The day that brave men changed the world

Seventy-five years ago, on June 6th, 1944, the largest seaborne invasion in history took place on the beaches of Normandy. The logistics are staggering. There were 6,939 assorted ships, including the 1,213 warships that began the invasion with a dawn bombardment. During the night parachute troops had made glider assaults to capture and hold key bridges.

The allies had engaged in major deception plans, including a fictitious US Army Group, led by General Patton and stationed in Kent, to persuade the Germans that the landing would be made at the Pas de Calais. The Germans had assumed that if the Allies did choose Normandy or Brittany, they would have to attack a port such as Cherbourg to disembark safely and land supplies, including fuel. Instead the Allies took their own floating harbour called Mulberry with them, and kept the invasion force refuelled as it moved inland with PLUTO, a pipeline under the ocean, pumping oil across the Channel from England.

Brave men stormed ashore in landing craft that had to run the gauntlet of underwater obstacles and mines, and under enemy fire. On D-Day itself nearly 160,000 troops landed in Normandy, a figure that had swelled to 875,000 by the end of June. The supply operation was on a barely imaginable scale. Vehicles, guns, tanks and ammunition had to be transported in vast quantities, as did food and fuel.

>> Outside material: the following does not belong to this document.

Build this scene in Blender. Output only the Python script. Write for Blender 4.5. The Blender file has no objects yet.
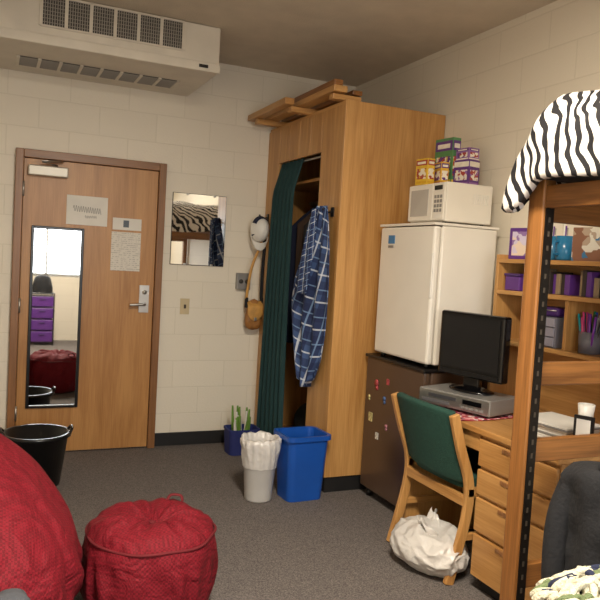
import bpy, bmesh, math, random
from mathutils import Matrix, Vector, noise
random.seed(7)
sc=bpy.context.scene
COL=bpy.context.collection
YB=5.193; XR=2.718; ZC=2.9265; XL=-0.95; YS=-1.25
XC=1.9735; YC=3.8886; ZT=2.4746
# ---------------------------------------------------------------- materials
def srgb(r,g,b):
    f=lambda c:(c/255/12.92) if c/255<=.04045 else ((c/255+.055)/1.055)**2.4
    return (f(r),f(g),f(b),1)
def newmat(name):
    m=bpy.data.materials.new(name); m.use_nodes=True
    nt=m.node_tree; b=nt.nodes['Principled BSDF']
    return m,nt,b
def N(nt,t,**k):
    n=nt.nodes.new(t)
    for a,v in k.items(): setattr(n,a,v)
    return n
def plain(name,col,rough=.5,metal=0,bump=0,bscale=60,var=0,vscale=6,coat=0,trans=0,sheen=0,emit=0):
    m,nt,b=newmat(name); L=nt.links
    b.inputs['Roughness'].default_value=rough; b.inputs['Metallic'].default_value=metal
    b.inputs['Coat Weight'].default_value=coat; b.inputs['Transmission Weight'].default_value=trans
    b.inputs['Sheen Weight'].default_value=sheen
    tc=N(nt,'ShaderNodeTexCoord')
    no=N(nt,'ShaderNodeTexNoise'); no.inputs['Scale'].default_value=vscale; no.inputs['Detail'].default_value=4
    L.new(tc.outputs['Object'],no.inputs['Vector'])
    v=var if var else .06
    r=N(nt,'ShaderNodeValToRGB'); r.color_ramp.elements[0].position=.3; r.color_ramp.elements[1].position=.7
    r.color_ramp.elements[0].color=[c*(1-v) for c in col[:3]]+[1]; r.color_ramp.elements[1].color=[min(1,c*(1+v)) for c in col[:3]]+[1]
    L.new(no.outputs['Fac'],r.inputs['Fac']); L.new(r.outputs['Color'],b.inputs['Base Color'])
    if bump:
        n2=N(nt,'ShaderNodeTexNoise'); n2.inputs['Scale'].default_value=bscale; n2.inputs['Detail'].default_value=3
        L.new(tc.outputs['Object'],n2.inputs['Vector'])
        bp=N(nt,'ShaderNodeBump'); bp.inputs['Strength'].default_value=bump; bp.inputs['Distance'].default_value=.01
        L.new(n2.outputs['Fac'],bp.inputs['Height']); L.new(bp.outputs['Normal'],b.inputs['Normal'])
    if emit:
        b.inputs['Emission Color'].default_value=col; b.inputs['Emission Strength'].default_value=emit
    return m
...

Estimates put the Allied cost at 4,414 confirmed dead, nearly half of those at the heavily defended Omaha beach, but the Allies took all 5 beaches on the first day, and later linked them into a perimeter that eventually paved the way to the Allied victory on the Western front. With the Russians advancing from the East, it secured the liberation of Europe from the scourge of Nazism.

Had there been no Churchill, derided as “a criminal” by some on the Left today, there would have been no Britain still in the war to serve as a base for the build-up of men and materials, and D-Day could not have happened. There was no ambiguity about that war. The men who put their lives on the line that day were prepared to accept sacrifice, if necessary, to protect their countries and their peoples from a monstrous and evil tyranny. We owe our peace and freedom today to that readiness on their part, and on the 75th anniversary of their bravery, we salute them. They changed the world.